As a member of Congress, a representative or senator plays three roles: legislator, party member, and servant. The third model of congressional representation reflects these three roles and the typical behavior of members of Congress. The politico model of congressional representation combines the trustee and delegate models with the impact of the influence of public opinion, interest groups, and the desire for reelection. Legislators who follow this model take into account the very influential role that public opinion, interest groups, party pressure, and the need for campaign fundraising play in their career.

Congressional Support

Members of Congress are supported by personal staff; committee staff; and agencies that include the Congressional Research Service, which provides in-depth information; the Congressional Budget Office, which reports on the costs of pending legislation; and the Government Accountability Office, which is a government watchdog.

Legislators are typically surrounded by a personal staff—employees who work directly for them, either in their office in the Capitol or in a district or state office. A chief of staff is usually the head of a legislator's office and is his or her closest advisor. A legislative director is in charge of all policy-related efforts, including the research work done by the member's area-focused legislative assistants. Additional staff members may include a deputy chief of staff, a press secretary, a communications director, a technology specialist, and several administrative and correspondence assistants. Members of Congress also have one or more offices in their home district or state that support and maintain the legislator's relationship with constituents. All personal staff members are separate from the committee staff members, who support the work of a congressional committee for all members.
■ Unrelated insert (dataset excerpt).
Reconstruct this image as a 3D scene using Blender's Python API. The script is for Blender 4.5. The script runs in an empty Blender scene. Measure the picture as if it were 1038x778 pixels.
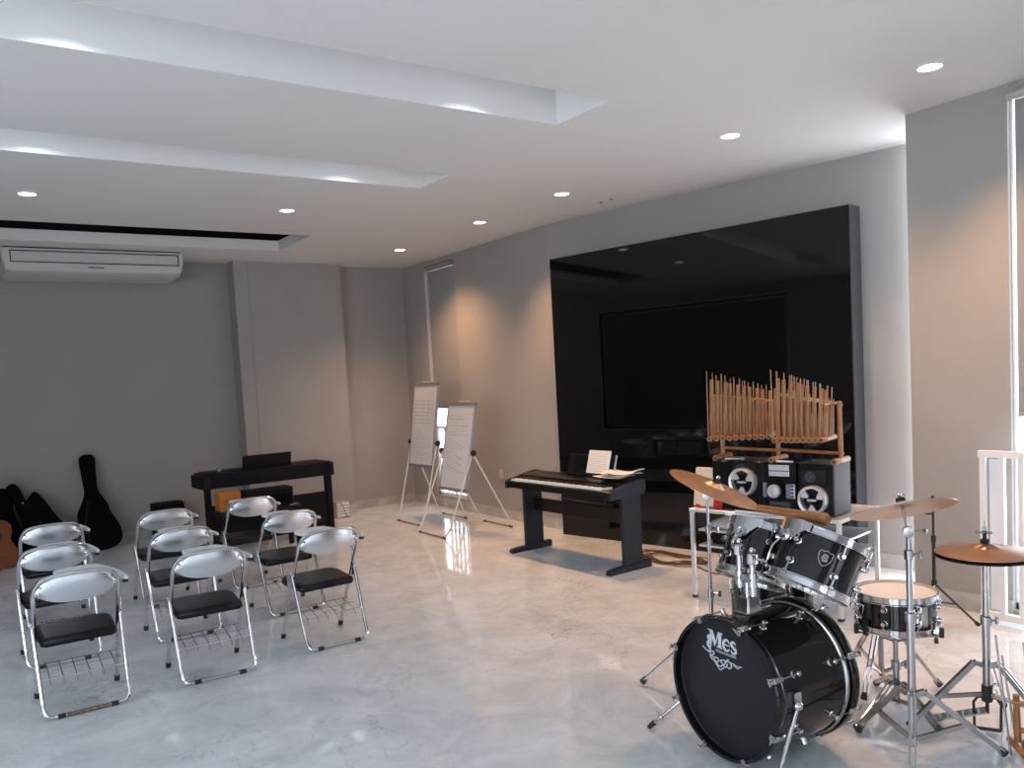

Additionally, Congress has several legislative branch agencies that support its work, all of which are independent and nonpartisan. These agencies help gather and evaluate the enormous amount of data that supports the legislative process and provide other support functions. The Congressional Research Service (CRS) is an agency within the Library of Congress. It provides legislators with policy and legal advice and research. The Congressional Budget Office (CBO) provides legislators with cost reports and projections on current and pending legislation. It also provides reports on the president's proposed budget. The CBO is responsible for making baseline projections, based on the 10-year congressional budget, and longer-term projections. These projections help legislators make informed decisions on current and future policies. The Government Accountability Office (GAO) provides legislators with nonpartisan analysis of the efficiency of federal policies and programs. It is often called the "government watchdog." The GAO evaluates the efficiency of how federal funds are being spent. The agency audits and investigates routine and illegal activity at federal agencies and provides legislators with informed legal opinions and reports.